§ **Task**:
Output, please, exactly those lines of the listing that come before the line with "nr = np.random.RandomState(11)", along with that line itself.

§ **Information provided**:
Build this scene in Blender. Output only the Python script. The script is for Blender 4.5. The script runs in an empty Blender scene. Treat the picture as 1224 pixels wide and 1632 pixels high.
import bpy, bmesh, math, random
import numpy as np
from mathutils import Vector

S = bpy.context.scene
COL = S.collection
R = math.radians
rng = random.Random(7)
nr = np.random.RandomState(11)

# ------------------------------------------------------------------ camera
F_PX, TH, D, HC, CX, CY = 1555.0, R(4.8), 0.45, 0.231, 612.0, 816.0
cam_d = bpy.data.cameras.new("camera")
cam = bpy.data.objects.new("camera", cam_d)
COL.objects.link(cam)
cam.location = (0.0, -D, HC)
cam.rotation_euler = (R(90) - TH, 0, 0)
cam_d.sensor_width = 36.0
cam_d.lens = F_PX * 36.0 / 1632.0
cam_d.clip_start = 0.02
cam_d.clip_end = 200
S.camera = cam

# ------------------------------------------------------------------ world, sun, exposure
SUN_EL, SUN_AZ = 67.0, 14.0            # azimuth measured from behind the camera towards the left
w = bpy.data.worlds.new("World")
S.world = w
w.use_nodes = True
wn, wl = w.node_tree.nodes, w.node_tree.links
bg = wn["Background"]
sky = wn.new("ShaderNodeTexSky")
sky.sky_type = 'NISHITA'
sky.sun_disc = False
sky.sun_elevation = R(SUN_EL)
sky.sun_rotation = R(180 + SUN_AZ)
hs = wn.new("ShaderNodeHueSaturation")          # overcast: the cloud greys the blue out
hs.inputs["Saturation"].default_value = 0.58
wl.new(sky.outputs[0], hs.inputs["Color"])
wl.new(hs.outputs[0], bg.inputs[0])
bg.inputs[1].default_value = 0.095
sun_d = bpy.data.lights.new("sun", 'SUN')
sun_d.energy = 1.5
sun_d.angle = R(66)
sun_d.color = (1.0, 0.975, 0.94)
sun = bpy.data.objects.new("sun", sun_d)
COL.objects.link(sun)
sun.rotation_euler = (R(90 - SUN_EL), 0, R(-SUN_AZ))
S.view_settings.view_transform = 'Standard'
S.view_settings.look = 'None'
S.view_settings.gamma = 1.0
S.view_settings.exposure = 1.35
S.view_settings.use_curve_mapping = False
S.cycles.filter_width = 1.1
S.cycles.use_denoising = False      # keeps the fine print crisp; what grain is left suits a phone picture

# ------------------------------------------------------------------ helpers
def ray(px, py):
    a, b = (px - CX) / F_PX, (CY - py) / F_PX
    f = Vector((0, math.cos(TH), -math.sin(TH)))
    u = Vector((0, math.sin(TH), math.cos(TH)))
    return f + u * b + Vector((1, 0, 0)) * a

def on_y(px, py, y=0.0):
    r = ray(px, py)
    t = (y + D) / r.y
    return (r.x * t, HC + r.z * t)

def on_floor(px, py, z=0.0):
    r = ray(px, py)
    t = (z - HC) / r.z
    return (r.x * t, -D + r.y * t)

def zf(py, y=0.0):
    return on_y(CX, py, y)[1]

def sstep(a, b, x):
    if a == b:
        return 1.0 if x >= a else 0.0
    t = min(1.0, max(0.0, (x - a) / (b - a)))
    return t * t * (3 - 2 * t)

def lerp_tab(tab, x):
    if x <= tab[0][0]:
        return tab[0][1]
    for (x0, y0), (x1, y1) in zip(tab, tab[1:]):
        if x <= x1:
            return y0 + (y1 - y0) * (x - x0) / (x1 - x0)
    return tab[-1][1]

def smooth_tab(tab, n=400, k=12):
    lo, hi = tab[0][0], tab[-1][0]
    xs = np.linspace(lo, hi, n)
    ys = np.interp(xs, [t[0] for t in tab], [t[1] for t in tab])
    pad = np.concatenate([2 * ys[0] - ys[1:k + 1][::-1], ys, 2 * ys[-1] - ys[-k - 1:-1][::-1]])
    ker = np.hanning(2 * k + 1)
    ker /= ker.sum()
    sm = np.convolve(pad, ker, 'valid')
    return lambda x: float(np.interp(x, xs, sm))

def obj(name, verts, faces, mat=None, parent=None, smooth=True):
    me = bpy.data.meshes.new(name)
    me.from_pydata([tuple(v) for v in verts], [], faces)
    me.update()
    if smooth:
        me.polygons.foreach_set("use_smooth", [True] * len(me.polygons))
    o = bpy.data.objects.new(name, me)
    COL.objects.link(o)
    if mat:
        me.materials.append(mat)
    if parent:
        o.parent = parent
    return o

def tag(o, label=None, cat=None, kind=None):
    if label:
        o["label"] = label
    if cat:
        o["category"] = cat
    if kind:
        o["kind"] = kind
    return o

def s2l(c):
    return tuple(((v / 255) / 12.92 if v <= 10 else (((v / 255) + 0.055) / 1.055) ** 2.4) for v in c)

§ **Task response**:
Build this scene in Blender. Output only the Python script. The script is for Blender 4.5. The script runs in an empty Blender scene. Treat the picture as 1224 pixels wide and 1632 pixels high.
import bpy, bmesh, math, random
import numpy as np
from mathutils import Vector

S = bpy.context.scene
COL = S.collection
R = math.radians
rng = random.Random(7)
nr = np.random.RandomState(11)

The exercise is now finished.